Trouver le bon équilibre et penser long terme
« La levée de fonds ne doit pas être une course à la valorisation, vouloir la plus haute valorisation possible est souvent une grosse erreur. Plus la valorisation est haute, plus il va être compliqué de lever sur les tours suivants ou de séduire de potentiels acquéreurs. C’est d’autant plus marqué dans un contexte de crise du financement », insiste Amaury Boelle. « La valorisation a toujours été un sujet, mais c’est encore plus le cas aujourd’hui dans un marché ralenti et exigeant », confirme Claudia Vlagea. Pour elle, cela rend plus fragile la méthode de valorisation classique qui reposait sur la confiance des investisseurs en la capacité des sociétés à relever lors des prochains tours de financement.

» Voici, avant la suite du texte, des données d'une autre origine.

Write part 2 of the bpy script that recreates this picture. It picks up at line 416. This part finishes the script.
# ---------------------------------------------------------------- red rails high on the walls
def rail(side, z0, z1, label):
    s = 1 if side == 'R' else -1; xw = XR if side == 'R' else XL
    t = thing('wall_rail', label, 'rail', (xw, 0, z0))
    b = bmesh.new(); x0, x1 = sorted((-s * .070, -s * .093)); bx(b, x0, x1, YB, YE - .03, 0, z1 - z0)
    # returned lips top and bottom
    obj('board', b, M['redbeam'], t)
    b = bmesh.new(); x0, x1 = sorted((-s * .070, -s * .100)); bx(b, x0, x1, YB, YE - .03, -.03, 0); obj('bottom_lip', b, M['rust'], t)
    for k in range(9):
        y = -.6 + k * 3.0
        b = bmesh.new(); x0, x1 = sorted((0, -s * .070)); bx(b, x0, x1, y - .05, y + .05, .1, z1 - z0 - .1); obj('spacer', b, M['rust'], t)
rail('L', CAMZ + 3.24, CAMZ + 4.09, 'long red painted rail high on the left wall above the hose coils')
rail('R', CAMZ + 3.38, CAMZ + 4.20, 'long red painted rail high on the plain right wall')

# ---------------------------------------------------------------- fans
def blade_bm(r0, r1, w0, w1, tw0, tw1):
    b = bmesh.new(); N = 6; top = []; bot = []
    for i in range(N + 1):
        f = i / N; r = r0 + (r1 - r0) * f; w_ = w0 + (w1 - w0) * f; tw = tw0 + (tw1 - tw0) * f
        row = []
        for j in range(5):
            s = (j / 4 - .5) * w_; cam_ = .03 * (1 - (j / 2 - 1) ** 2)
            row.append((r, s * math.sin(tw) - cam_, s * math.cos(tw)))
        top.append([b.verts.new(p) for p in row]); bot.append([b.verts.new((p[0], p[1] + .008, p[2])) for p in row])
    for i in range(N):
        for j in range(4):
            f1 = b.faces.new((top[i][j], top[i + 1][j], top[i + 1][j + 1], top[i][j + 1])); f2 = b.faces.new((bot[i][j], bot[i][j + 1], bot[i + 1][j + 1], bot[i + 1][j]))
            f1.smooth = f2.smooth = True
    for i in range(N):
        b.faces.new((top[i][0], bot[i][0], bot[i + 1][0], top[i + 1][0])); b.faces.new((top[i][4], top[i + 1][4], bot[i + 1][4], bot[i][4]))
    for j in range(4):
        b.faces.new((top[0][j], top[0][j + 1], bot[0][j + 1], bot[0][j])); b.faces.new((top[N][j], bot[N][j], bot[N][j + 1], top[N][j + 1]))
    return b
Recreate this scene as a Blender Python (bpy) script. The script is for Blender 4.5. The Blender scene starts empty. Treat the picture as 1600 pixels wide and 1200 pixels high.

« J’encourage les entrepreneurs à moins se concentrer sur les niveaux de valorisation, mais surtout à se projeter avec des investisseurs de plus long terme, qui seront capables de réinvestir si besoin et de les accompagner », partage Claudia Vlagea qui précise qu’aujourd’hui, elle n’irait pas sur des valorisations avec 15% de dilution, compte tenu des risques qui sont pris. Si les montants demandés sont plus élevés et que les valorisations doivent être corrigées, cela obligera certainement les investisseurs à se diluer un peu plus et à revenir à des niveaux de valorisation plus raisonnables.